_GIVEN PROBLEM_:
All lines holding the string "objects" are to be shown.

_RECORDED DATA_:
╔══
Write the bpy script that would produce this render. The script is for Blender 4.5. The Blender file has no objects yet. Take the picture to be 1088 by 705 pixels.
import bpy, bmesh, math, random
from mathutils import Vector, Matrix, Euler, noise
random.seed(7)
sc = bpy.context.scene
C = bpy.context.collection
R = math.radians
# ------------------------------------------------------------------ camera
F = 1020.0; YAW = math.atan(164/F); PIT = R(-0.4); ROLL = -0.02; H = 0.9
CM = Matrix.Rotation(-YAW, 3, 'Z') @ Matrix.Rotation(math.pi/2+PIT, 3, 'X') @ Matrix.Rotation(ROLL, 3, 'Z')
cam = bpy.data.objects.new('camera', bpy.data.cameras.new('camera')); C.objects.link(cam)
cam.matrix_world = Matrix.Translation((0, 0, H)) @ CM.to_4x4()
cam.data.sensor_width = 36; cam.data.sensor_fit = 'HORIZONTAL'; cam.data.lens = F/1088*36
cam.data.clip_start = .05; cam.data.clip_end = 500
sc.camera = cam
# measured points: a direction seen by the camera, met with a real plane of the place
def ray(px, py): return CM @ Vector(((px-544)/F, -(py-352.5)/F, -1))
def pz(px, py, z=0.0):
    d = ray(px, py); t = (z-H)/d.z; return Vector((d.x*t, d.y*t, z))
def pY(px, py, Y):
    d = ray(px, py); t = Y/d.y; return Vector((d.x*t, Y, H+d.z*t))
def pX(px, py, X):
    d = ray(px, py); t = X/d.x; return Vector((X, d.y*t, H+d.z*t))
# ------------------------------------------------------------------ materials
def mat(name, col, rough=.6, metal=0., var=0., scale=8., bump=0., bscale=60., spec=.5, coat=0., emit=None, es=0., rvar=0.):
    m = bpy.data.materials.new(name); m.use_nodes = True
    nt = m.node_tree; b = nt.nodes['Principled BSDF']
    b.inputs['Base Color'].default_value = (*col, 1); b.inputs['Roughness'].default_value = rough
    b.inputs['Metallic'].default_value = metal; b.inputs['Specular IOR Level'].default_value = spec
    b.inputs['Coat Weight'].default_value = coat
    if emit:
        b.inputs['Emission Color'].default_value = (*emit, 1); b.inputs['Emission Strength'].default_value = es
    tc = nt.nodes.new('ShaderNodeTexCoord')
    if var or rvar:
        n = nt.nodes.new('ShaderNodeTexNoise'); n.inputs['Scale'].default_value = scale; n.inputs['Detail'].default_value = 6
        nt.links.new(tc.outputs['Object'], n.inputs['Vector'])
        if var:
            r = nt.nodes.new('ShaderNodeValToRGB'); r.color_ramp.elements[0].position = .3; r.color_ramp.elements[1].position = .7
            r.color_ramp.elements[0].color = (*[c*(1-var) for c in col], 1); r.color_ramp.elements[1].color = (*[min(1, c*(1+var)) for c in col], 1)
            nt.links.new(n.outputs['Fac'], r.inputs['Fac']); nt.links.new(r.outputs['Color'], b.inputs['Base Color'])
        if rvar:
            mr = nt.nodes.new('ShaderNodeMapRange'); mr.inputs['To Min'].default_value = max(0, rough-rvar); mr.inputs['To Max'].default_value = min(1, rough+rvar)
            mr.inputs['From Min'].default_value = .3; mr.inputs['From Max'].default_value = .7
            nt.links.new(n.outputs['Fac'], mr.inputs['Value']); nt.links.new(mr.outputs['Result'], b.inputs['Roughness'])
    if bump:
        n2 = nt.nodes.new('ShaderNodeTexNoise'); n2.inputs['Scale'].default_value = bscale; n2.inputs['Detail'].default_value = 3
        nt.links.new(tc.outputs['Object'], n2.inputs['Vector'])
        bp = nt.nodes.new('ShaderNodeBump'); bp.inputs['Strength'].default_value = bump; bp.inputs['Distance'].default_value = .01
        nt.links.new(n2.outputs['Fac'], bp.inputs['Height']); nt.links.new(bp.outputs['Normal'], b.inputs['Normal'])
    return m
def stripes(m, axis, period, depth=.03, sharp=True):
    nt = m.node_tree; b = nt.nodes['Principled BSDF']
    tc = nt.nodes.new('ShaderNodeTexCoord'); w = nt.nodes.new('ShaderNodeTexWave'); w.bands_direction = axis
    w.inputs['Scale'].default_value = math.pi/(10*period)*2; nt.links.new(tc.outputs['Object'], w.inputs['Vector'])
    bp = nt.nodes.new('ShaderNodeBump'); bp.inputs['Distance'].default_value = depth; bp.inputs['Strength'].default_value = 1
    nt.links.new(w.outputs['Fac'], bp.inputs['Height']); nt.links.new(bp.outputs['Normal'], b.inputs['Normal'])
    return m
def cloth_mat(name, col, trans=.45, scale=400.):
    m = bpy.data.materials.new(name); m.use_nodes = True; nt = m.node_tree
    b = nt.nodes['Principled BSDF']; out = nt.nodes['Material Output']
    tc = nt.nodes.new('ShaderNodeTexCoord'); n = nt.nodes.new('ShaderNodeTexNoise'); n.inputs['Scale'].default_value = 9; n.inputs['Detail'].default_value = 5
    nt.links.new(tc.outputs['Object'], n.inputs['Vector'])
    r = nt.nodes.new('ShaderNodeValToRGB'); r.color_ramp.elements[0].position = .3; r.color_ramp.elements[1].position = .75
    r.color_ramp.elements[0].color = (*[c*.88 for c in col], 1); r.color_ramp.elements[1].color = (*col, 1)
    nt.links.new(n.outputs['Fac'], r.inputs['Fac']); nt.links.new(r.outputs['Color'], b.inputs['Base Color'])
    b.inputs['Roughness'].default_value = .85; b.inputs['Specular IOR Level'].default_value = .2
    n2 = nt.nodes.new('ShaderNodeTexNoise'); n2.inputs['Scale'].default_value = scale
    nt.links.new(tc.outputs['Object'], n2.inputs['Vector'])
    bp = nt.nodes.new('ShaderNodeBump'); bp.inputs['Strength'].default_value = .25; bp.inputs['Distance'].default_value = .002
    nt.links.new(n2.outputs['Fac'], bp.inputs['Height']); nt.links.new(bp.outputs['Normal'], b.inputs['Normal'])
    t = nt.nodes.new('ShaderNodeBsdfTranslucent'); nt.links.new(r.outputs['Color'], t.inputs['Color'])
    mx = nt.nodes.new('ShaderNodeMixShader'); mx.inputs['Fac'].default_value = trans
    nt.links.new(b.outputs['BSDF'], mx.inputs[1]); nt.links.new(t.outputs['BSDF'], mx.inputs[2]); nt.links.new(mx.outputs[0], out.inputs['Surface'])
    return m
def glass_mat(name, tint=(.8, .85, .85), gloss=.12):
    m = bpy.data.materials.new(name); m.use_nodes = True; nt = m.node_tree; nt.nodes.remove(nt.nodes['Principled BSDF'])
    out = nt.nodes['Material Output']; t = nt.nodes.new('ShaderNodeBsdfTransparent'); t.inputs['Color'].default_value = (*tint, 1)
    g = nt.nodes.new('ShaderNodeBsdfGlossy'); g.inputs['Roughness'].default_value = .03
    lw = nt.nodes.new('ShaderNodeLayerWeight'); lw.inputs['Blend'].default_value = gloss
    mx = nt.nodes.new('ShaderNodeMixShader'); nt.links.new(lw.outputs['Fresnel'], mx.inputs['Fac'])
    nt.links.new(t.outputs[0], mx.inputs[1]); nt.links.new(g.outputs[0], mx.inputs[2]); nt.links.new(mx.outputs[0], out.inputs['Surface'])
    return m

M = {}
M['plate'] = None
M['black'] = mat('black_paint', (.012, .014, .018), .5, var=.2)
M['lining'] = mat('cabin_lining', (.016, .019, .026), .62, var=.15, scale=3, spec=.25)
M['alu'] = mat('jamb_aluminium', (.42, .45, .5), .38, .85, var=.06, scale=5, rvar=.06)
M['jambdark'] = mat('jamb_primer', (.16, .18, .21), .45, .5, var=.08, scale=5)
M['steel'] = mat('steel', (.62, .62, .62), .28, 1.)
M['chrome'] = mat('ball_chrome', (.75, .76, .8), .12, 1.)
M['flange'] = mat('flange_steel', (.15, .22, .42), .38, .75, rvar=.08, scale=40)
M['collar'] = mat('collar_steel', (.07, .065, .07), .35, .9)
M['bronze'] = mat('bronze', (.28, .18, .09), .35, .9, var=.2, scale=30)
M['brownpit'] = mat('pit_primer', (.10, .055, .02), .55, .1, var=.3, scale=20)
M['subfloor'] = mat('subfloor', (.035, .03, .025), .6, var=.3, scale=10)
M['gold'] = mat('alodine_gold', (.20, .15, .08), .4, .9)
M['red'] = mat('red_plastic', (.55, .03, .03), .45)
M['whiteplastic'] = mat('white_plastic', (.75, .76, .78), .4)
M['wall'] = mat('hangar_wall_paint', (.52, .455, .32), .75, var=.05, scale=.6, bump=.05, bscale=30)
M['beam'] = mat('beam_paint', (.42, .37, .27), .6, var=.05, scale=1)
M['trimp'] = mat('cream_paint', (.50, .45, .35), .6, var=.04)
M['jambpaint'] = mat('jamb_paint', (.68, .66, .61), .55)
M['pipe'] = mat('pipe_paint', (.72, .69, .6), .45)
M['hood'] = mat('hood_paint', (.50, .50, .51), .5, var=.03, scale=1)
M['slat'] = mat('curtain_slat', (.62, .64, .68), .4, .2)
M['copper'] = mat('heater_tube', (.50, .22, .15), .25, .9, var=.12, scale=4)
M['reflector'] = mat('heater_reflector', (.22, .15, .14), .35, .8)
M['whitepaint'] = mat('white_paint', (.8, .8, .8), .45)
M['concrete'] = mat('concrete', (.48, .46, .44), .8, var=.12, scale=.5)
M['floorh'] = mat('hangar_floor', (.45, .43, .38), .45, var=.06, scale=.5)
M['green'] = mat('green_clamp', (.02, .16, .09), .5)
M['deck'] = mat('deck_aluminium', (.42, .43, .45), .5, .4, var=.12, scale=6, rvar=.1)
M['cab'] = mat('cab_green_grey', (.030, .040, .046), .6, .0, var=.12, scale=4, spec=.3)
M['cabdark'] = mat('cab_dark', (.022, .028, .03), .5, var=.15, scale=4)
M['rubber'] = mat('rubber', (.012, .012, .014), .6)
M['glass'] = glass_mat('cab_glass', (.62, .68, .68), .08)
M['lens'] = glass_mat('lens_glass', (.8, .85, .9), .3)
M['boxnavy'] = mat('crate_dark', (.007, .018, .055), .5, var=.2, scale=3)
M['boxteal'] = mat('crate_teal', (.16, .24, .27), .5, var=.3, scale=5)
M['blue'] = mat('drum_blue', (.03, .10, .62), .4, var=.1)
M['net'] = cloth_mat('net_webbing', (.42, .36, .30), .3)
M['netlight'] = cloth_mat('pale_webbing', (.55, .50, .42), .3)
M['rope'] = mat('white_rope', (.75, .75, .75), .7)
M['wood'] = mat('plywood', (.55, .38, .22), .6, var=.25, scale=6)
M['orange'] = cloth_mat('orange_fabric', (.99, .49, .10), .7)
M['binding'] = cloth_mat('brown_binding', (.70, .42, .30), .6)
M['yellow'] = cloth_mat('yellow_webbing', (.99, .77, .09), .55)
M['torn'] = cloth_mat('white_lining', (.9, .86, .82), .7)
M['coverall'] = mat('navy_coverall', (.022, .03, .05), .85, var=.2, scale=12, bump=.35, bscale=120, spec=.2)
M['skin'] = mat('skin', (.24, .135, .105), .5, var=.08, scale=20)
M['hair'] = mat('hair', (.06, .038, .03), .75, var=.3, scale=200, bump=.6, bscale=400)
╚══
_THE RESULT_:
Write the bpy script that would produce this render. The script is for Blender 4.5. The Blender file has no objects yet. Take the picture to be 1088 by 705 pixels.
cam = bpy.data.objects.new('camera', bpy.data.cameras.new('camera')); C.objects.link(cam)